La tematica legale nella pellicola è in effetti trattata in modo interessante: “se voi foste i creatori di facebook – dice Zuckerberg a chi lo accusa di aver rubato un’idea – avreste creato facebook”, lasciando intendere che non si può proteggere un’idea, ma solo la sua esecuzione. E ancora: “chiunque costruisca una sedia non deve soldi alla prima persona che ha avuto l’idea di costruire una sedia”.

Eisenberg è avvezzo a ruoli da nerd, ma in conferenza si dimostra sciolto, intelligente, simpatico e perfettamente in grado di dominare le platee. Quando gli si parla di nomination all’Oscar per il suo ruolo nel film risponde: “Oh sì, sono quelle voci che ha messo in giro mia madre!”.
Quando gli si chiede se si sia fatto dei nemici a Hollywood ammicca: “Ehi, sono ebreo! Non posso avere nemici là!”, strappando risate e più di un applauso.

Verrebbe spontaneo pensare che anche lui, così spigliato, abbia un cliccatissimo profilo facebook.
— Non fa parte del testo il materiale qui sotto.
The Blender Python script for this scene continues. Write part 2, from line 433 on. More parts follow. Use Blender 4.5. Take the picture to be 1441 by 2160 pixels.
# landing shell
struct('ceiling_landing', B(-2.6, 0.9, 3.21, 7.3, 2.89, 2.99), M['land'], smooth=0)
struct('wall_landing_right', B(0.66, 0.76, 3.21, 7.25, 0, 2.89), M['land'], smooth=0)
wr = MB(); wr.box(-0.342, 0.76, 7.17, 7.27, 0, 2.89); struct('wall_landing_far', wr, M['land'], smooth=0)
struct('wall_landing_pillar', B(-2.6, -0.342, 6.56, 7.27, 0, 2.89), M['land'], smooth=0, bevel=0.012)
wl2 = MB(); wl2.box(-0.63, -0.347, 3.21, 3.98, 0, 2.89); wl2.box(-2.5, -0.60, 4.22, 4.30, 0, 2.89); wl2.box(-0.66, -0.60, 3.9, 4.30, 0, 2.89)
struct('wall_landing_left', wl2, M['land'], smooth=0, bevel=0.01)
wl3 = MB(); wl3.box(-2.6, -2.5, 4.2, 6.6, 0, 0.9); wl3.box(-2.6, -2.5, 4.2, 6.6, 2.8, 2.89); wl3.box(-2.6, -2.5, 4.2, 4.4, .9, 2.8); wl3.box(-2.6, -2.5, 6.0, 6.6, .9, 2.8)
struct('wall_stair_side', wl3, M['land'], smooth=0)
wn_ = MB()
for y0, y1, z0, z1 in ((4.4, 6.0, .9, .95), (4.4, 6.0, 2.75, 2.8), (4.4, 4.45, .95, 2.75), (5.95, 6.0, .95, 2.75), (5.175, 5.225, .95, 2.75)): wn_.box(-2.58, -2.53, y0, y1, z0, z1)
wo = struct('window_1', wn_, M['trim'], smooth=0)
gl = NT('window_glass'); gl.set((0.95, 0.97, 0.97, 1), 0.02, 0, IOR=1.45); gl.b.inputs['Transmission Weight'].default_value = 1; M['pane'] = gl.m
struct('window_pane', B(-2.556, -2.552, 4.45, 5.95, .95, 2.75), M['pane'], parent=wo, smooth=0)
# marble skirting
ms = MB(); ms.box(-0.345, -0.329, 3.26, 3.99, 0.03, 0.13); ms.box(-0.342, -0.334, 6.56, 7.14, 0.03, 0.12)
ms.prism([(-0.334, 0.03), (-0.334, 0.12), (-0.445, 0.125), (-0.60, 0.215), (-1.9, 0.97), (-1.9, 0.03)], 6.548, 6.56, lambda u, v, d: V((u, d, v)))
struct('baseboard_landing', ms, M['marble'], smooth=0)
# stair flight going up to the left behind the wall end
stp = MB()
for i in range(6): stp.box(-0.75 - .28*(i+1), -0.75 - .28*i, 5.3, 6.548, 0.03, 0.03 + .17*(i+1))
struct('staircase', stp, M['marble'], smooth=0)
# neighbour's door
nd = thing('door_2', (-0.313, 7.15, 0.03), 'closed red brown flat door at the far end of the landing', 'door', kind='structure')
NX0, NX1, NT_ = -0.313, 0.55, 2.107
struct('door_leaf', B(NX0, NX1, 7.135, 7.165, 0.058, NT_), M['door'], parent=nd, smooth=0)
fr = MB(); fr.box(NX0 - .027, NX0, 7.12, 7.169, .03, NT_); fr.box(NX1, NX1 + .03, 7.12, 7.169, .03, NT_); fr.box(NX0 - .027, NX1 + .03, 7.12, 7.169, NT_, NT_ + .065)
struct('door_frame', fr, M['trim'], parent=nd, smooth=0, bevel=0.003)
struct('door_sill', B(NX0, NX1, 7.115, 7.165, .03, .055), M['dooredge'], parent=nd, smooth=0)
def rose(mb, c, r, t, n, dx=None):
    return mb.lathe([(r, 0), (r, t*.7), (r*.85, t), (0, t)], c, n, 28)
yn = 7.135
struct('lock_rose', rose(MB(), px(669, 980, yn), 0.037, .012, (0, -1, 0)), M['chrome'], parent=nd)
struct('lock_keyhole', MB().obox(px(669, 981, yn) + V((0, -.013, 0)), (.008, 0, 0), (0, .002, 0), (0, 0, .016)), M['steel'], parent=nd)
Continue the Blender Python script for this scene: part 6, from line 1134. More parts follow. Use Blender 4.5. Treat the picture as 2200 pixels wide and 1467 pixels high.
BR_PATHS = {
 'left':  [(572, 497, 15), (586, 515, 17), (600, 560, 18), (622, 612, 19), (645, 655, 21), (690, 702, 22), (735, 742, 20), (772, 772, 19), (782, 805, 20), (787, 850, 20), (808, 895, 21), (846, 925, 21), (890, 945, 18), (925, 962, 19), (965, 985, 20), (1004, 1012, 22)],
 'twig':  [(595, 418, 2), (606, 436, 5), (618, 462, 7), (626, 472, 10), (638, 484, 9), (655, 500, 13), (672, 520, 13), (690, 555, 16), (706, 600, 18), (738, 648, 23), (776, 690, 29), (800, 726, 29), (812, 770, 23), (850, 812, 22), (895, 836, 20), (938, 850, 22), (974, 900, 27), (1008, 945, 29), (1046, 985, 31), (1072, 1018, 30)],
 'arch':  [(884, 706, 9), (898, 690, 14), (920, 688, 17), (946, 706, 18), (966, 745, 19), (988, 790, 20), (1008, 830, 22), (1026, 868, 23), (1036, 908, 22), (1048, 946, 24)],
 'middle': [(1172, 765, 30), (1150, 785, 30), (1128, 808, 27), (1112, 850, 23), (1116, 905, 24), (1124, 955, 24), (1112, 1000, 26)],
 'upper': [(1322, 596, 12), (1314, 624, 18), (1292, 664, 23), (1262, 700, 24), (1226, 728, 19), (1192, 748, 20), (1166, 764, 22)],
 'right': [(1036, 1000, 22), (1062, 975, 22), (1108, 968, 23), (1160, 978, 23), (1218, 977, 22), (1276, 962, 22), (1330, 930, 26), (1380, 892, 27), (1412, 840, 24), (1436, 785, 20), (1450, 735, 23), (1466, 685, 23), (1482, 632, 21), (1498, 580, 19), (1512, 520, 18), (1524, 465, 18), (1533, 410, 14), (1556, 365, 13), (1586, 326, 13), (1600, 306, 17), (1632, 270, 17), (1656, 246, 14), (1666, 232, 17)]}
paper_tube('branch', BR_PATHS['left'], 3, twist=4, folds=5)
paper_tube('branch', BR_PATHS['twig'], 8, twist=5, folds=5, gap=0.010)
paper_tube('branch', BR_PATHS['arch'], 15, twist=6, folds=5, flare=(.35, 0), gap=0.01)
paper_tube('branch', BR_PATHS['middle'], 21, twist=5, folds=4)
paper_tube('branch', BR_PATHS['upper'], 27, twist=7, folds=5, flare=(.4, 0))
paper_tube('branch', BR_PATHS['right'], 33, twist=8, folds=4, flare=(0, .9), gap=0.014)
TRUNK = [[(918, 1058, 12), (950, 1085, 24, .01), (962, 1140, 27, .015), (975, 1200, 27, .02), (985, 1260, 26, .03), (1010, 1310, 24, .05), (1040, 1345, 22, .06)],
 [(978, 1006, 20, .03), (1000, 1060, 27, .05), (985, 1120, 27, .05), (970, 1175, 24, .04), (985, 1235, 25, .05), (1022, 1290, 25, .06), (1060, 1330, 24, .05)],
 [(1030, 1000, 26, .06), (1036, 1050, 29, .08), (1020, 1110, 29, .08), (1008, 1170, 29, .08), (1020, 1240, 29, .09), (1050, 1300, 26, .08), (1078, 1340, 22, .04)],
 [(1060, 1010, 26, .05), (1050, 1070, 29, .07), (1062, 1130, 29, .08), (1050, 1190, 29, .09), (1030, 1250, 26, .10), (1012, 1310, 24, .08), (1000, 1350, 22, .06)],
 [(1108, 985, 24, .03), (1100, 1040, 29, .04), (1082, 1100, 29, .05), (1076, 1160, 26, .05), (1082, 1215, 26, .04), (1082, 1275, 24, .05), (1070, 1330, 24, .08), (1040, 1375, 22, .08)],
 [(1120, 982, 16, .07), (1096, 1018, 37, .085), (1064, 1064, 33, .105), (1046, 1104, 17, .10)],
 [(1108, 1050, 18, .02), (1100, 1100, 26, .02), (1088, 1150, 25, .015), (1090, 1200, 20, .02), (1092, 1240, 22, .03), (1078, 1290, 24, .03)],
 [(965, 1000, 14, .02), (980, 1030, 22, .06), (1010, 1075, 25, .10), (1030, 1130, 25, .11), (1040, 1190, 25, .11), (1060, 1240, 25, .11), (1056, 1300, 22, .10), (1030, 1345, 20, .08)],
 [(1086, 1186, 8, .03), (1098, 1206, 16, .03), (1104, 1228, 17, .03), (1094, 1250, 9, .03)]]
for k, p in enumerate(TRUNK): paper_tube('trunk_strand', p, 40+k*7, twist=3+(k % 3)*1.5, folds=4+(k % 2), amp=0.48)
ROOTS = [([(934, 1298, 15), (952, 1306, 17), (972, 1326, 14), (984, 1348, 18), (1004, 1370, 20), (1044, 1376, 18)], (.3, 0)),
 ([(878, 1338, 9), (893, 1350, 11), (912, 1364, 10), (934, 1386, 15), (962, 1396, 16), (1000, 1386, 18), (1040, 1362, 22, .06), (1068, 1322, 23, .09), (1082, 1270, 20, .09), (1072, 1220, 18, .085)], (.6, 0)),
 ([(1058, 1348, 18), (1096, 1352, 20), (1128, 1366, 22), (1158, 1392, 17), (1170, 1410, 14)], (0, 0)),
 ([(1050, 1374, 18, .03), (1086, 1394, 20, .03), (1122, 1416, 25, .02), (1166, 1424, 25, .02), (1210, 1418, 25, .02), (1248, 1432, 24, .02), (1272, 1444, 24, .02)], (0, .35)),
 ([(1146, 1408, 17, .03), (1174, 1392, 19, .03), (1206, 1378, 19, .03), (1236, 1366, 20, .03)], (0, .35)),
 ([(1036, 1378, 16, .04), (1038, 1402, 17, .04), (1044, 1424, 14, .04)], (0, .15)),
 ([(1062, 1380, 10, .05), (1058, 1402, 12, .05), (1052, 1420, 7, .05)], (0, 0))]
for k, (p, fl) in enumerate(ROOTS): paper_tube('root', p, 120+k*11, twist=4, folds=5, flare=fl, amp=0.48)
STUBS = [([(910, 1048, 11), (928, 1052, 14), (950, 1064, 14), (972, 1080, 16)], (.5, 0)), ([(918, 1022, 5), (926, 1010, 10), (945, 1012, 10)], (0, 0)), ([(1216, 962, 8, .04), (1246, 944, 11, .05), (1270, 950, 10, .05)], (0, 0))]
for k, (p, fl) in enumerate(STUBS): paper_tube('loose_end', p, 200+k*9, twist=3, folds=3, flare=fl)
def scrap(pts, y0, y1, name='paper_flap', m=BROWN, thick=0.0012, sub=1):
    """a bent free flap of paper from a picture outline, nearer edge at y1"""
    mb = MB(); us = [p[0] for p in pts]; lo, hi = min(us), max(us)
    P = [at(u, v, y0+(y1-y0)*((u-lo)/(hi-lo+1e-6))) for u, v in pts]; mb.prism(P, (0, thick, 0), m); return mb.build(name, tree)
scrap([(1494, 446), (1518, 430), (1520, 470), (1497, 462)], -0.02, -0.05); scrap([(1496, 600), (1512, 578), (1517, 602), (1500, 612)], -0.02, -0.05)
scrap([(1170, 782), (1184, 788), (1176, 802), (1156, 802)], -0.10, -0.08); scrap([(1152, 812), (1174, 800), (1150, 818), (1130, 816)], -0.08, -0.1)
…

Ma la risposta è no: “Quando feci il primo film, sette anni fa, digitai il mio nome su google e apparvero subito un sacco si cose orribili su di me, su come mi muovevo, su come parlavo…capirete bene che non sento l’esigenza di mettere ancora più in luce i miei difetti. Penso però che facebook possa davvero aiutare quelli che si sentono esclusi e ai margini della vita sociale. Era partito come un network elitario, destinato solo alle Università più prestigiose, ed è finito per diventare il mezzo d’espressione più democratico che ci possa essere”.